With those things established under us we became the driving force behind driver selection, team leadership, and public presence. The only thing that we didn't have control over was robot design, since to the new mentors we were "just kids" we did not have the knowledge to design and build something that complex, those were also to the two years we fielded our least competitive bots, this was what lead me to actually becoming a mentor and actually switching which schools I would be attending for college since I loved my team and did not want anyone after me to have to deal with this form of "Inspiration"

My first year mentoring my duties didn't actually change much due to our team distribution of experience (1 4th year, 1 3rd year, 10 2nd years, 22 1st years), so I became drive team couch after spending 5 years behind the glass as a student, lead mentor of writing taking over a bunch of rookie students, head scout of a group of rookie scouters, and the team "robot inspector" basically it was my job to memorize the rules after the first day (which I did as a student) and explain if a design or strategy was illegal. So the switch over was not so drastic to me.

That being said I am glad with entering my third year of mentoring my duties have changed to allow more students to become junior mentors like I did. The drivers begin evaluation being judged by senior students, a student I mentored is now the head writer with another now being the mentor of the sub team, and my pick for being the student lead of scout is now in his last year, produced a strong team behind him and is going to go to Alabama to hopefully help start up a lot more FIRST teams and bring the state closer to it's neighbors( Alabama only has 11 teams while Georgia has 49, and Florida 77)
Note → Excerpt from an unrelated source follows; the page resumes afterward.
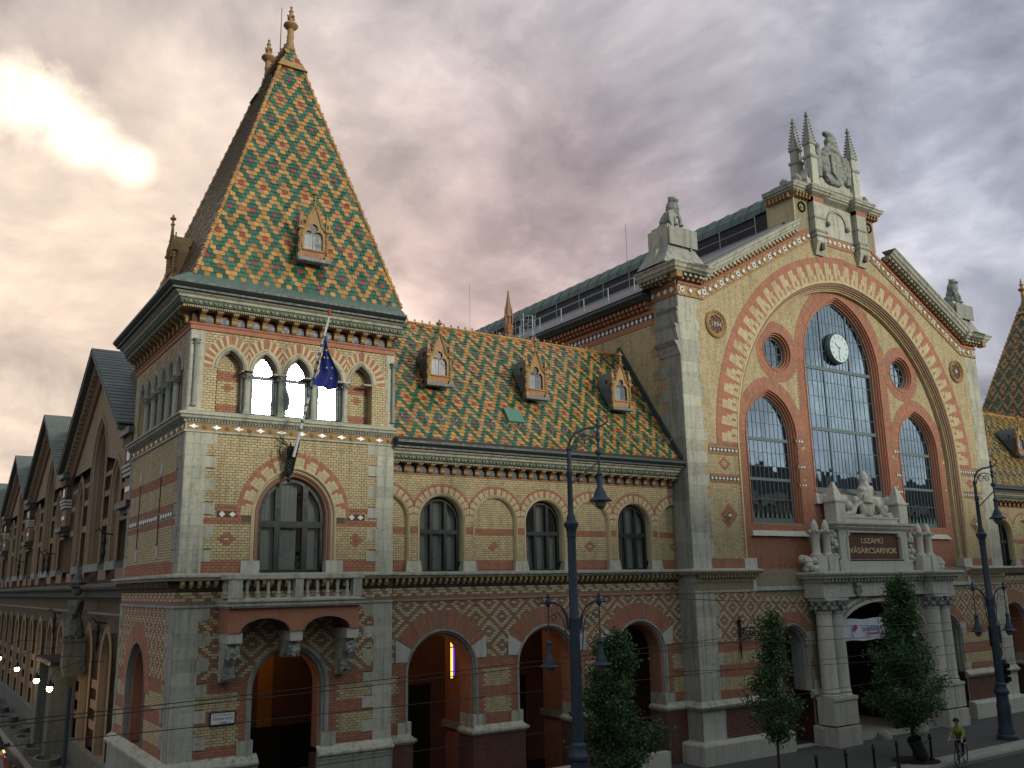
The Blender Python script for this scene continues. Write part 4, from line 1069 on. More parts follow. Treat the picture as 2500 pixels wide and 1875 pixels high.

So to conclude my longest post ever on chiefdelphi I feel that I set out with a plan and understanding of mentoring before graduating and have set up other students to do the same. Was it weird not going out for alliance selections, going to the question box, presenting chairmans, or driving? Yes. Was it hard to give up those things knowing that other people would get the same feelings I did doing them? No.

Trent B 09-04-2013 23:09

Re: Seniors
 
I was one of the original members of 2502 and graduated from it a few years ago. It was definitely strange to have so much free time in my spring semesters that I didn't know existed after 4 years of robotics.

I tend not to get too sentimental about things like graduating, but this may have been because I was at the U of MN my senior year anyway. Additionally, I spent much of my senior year trying to train the younger members, so that I would know when I left the team would be in capable hands. One of those younger members went on to win Dean's List at 10,000 Lakes Regional this year. I still am a source of contact for my team about various problems due to the time I spend on CD and the amount of knowledge I have read over the years.

This year, I actually began to help mentor Team Neutrino (3928) with numerous other alumni who attend Iowa State University. I feel as though my transition from student, to captain, to mentoring was one smooth and fluid transition, my involvement with FIRST and FRC never really ended or changed suddenly, but rather slowly changed from learning to teaching.